_DATA EXCERPT_
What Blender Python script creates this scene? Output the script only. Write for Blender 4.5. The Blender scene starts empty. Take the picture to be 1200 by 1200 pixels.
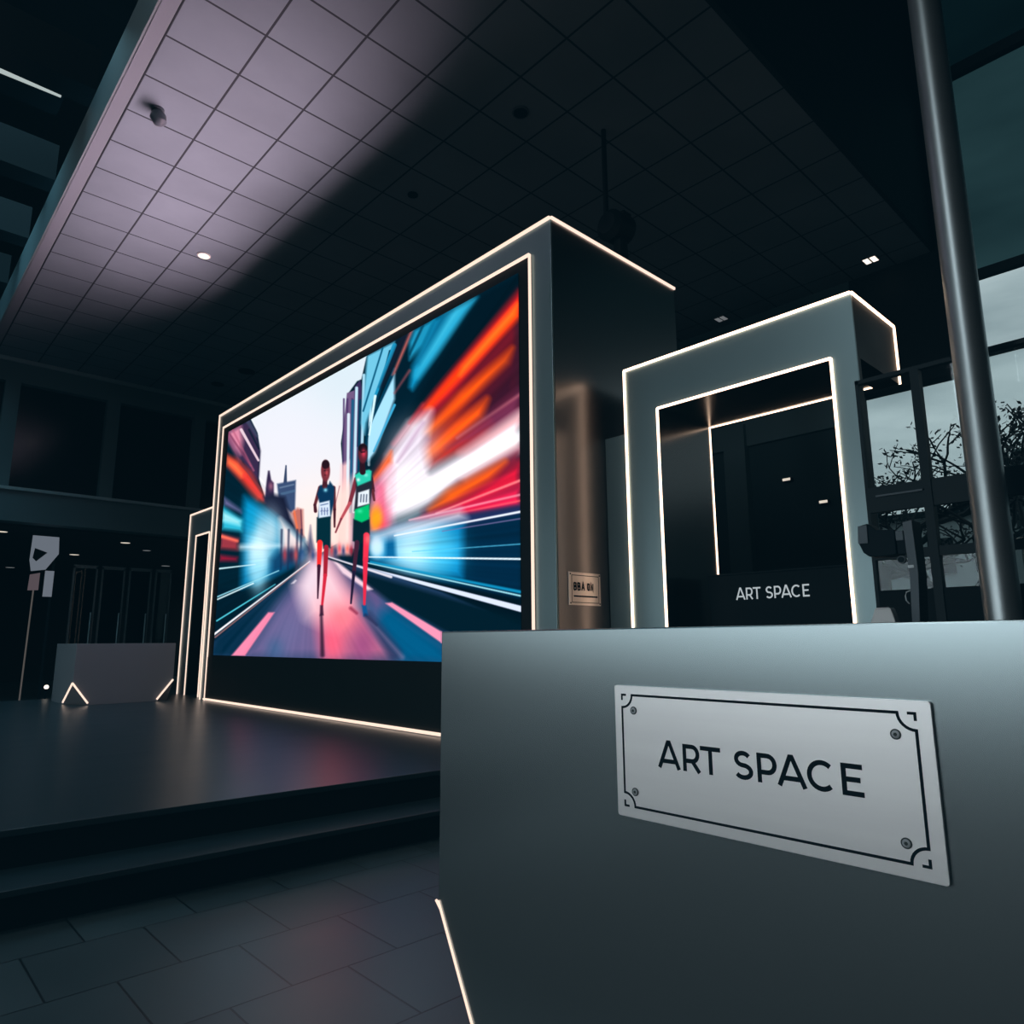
# Dark exhibition lobby: LED video wall, lit portals, reception counters.
# World axes: X = b (away to the right), Y = a (away to the left), Z up, metres.
import bpy, bmesh, math, random
import numpy as np
from mathutils import Vector, Matrix
random.seed(7)
SC = bpy.context.scene
COL = SC.collection

# ------------------------------------------------------------------ helpers
def srgb(r, g, b):
    f = lambda c: (c/255)/12.92 if c/255 <= .04045 else ((c/255+.055)/1.055)**2.4
    return (f(r), f(g), f(b), 1.0)

class MB:
    """collects shapes, then becomes ONE mesh object"""
    def __init__(s): s.v = []; s.f = []; s.mi = []; s.cur = 0
    def add(s, vs, fs):
        n = len(s.v); s.v += [tuple(v) for v in vs]
        for f in fs: s.f.append([i+n for i in f]); s.mi.append(s.cur)
        return s
    def box(s, x0, y0, z0, x1, y1, z1):
        x0, x1 = sorted((x0, x1)); y0, y1 = sorted((y0, y1)); z0, z1 = sorted((z0, z1))
        v = [(x, y, z) for z in (z0, z1) for x, y in ((x0, y0), (x1, y0), (x1, y1), (x0, y1))]
        return s.add(v, [(3,2,1,0),(4,5,6,7),(0,1,5,4),(1,2,6,5),(2,3,7,6),(3,0,4,7)])
    def bar(s, p, q, w=.03, t=None, up=(0,0,1)):
        """box-section bar from p to q"""
        p, q = Vector(p), Vector(q); d = (q-p).normalized(); t = t or w
        u = Vector(up)
        if abs(d.dot(u)) > .95: u = Vector((1,0,0))
        a = d.cross(u).normalized()*w/2; b = a.cross(d).normalized()*t/2
        v = [P+i*a+j*b for P in (p, q) for i, j in ((-1,-1),(1,-1),(1,1),(-1,1))]
        return s.add(v, [(3,2,1,0),(4,5,6,7),(0,1,5,4),(1,2,6,5),(2,3,7,6),(3,0,4,7)])
    def tube(s, pts, rads, n=10, cap=True):
        pts = [Vector(p) for p in pts]; base = len(s.v); vs = []; fs = []
        for i, p in enumerate(pts):
            d = (pts[min(i+1, len(pts)-1)]-pts[max(i-1, 0)]).normalized()
            u = Vector((0,0,1)) if abs(d.z) < .9 else Vector((1,0,0))
            a = d.cross(u).normalized(); b = a.cross(d)
            r = rads[i] if hasattr(rads, '__len__') else rads
            vs += [p+r*(math.cos(2*math.pi*k/n)*a+math.sin(2*math.pi*k/n)*b) for k in range(n)]
        for i in range(len(pts)-1):
            for k in range(n):
                k2 = (k+1) % n
                fs.append((i*n+k, i*n+k2, (i+1)*n+k2, (i+1)*n+k))
        if cap: fs += [tuple(range(n))[::-1], tuple(range((len(pts)-1)*n, len(pts)*n))]
        return s.add(vs, fs)
    def prism(s, pts, d):
        """closed outline (3-D points) swept by vector d"""
        n = len(pts); d = Vector(d); a = [Vector(p) for p in pts]
        return s.add(a+[p+d for p in a], [tuple(range(n))[::-1], tuple(range(n, 2*n))] +
                     [(i, (i+1) % n, (i+1) % n+n, i+n) for i in range(n)])
    def ribbon(s, pts, w, fn, closed=False, h=.0015):
        """flat stroke of width w along 2-D pts, mapped to space by fn(u, v, lift)"""
        P = []
        for p in pts:
            if not P or (Vector(p)-P[-1]).length > 1e-4: P.append(Vector(p))
        n = len(P); L = []; R = []
        for i in range(n):
            a = P[i-1] if (i > 0 or closed) else None; b = P[(i+1) % n] if (i < n-1 or closed) else None
            d1 = (P[i]-a).normalized() if a is not None else None
            d2 = (b-P[i]).normalized() if b is not None else None
            if d1 is None: d1 = d2
            if d2 is None: d2 = d1
            m = (d1+d2); m = m.normalized() if m.length > 1e-6 else d1
            nrm = Vector((-m.y, m.x)); c = max(.35, nrm.dot(Vector((-d1.y, d1.x))))
            L.append(P[i]+nrm*w/2/c); R.append(P[i]-nrm*w/2/c)
        vs = [fn(p.x, p.y, h) for p in L]+[fn(p.x, p.y, h) for p in R]
        fs = [(i, (i+1) % n, n+(i+1) % n, n+i) for i in range(n if closed else n-1)]
        return s.add(vs, fs)
    def hull(s, pts):
        bm = bmesh.new()
        for p in pts: bm.verts.new(p)
        r = bmesh.ops.convex_hull(bm, input=bm.verts)
        bmesh.ops.dissolve_limit(bm, angle_limit=.01, verts=bm.verts, edges=bm.edges)
        bm.verts.index_update()
        s.add([v.co[:] for v in bm.verts], [[v.index for v in f.verts] for f in bm.faces]); bm.free()
        return s
    def build(s, name, mats, parent=None, bevel=0, smooth=False, **kw):
        me = bpy.data.meshes.new(name); me.from_pydata(s.v, [], s.f)
        mats = mats if isinstance(mats, (list, tuple)) else [mats]
        for m in mats: me.materials.append(m)
        me.polygons.foreach_set('material_index', s.mi)
        bm = bmesh.new(); bm.from_mesh(me); bmesh.ops.recalc_face_normals(bm, faces=bm.faces)
        bm.to_mesh(me); bm.free()
        if smooth:
            for p in me.polygons: p.use_smooth = True
            me.set_sharp_from_angle(angle=.7)
        o = bpy.data.objects.new(name, me); COL.objects.link(o)
        if parent is not None:
            o.parent = parent; o.matrix_parent_inverse = Matrix.Translation(-parent_loc(parent))
        if bevel:
            b = o.modifiers.new('edge', 'BEVEL'); b.width = bevel; b.segments = 2; b.limit_method = 'ANGLE'
        for k, v in kw.items(): o[k] = v
        return o

def parent_loc(p):
    # part meshes sit at the world origin through their parent inverse; only Empties carry a location
    return Vector(p.location) if p.type == 'EMPTY' else Vector((0,0,0))

def tag(o, label, cat, group=None):
    o['label'] = label; o['category'] = cat
    if group: o['group'] = group
    return o

def thing(name, loc, label, cat, group=None):
    o = bpy.data.objects.new(name, None); COL.objects.link(o); o.location = loc
    o.empty_display_size = .1
    return tag(o, label, cat, group)

def copy_tree(root, loc, label):
    r = root.copy(); COL.objects.link(r); r.location = loc; r['label'] = label
    for ch in root.children:
        c = ch.copy(); COL.objects.link(c); c.parent = r
    return r

# ------------------------------------------------------------------ materials
def nodes(name):
    m = bpy.data.materials.new(name); m.use_nodes = True; nt = m.node_tree; nt.nodes.clear()
    out = nt.nodes.new('ShaderNodeOutputMaterial')
    return m, nt, out

def pbr(name, col, rough=.5, metal=0, var=.12, scale=3.0, rvar=.06, spec=.5, stretch=(1,1,1), bump=0):
    m, nt, out = nodes(name); N = nt.nodes.new; L = nt.links.new
    p = N('ShaderNodeBsdfPrincipled'); L(p.outputs[0], out.inputs[0])
    p.inputs['Metallic'].default_value = metal; p.inputs['Specular IOR Level'].default_value = spec
    tc = N('ShaderNodeTexCoord'); mp = N('ShaderNodeMapping'); mp.inputs['Scale'].default_value = stretch
    L(tc.outputs['Object'], mp.inputs['Vector'])
    nz = N('ShaderNodeTexNoise'); nz.inputs['Scale'].default_value = scale; nz.inputs['Detail'].default_value = 4
    L(mp.outputs[0], nz.inputs['Vector'])
    mx = N('ShaderNodeMix'); mx.data_type = 'RGBA'
    mx.inputs['A'].default_value = tuple(c*(1-var) for c in col[:3])+(1,)
    mx.inputs['B'].default_value = tuple(min(1, c*(1+var)) for c in col[:3])+(1,)
    L(nz.outputs['Fac'], mx.inputs['Factor']); L(mx.outputs['Result'], p.inputs['Base Color'])
    mr = N('ShaderNodeMapRange'); mr.inputs['To Min'].default_value = max(.02, rough-rvar); mr.inputs['To Max'].default_value = min(1, rough+rvar)
    L(nz.outputs['Fac'], mr.inputs['Value']); L(mr.outputs[0], p.inputs['Roughness'])
    if bump:
        b = N('ShaderNodeBump'); b.inputs['Strength'].default_value = bump; b.inputs['Distance'].default_value = .01
        L(nz.outputs['Fac'], b.inputs['Height']); L(b.outputs[0], p.inputs['Normal'])
    return m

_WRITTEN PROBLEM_
Repeat exactly and only the lines from the start of the data above through the line that holds "COL = SC.collection", inclusive. Pictures do not belong in the copy.

_RESULT OF THE TASK_
What Blender Python script creates this scene? Output the script only. Write for Blender 4.5. The Blender scene starts empty. Take the picture to be 1200 by 1200 pixels.
# Dark exhibition lobby: LED video wall, lit portals, reception counters.
# World axes: X = b (away to the right), Y = a (away to the left), Z up, metres.
import bpy, bmesh, math, random
import numpy as np
from mathutils import Vector, Matrix
random.seed(7)
SC = bpy.context.scene
COL = SC.collection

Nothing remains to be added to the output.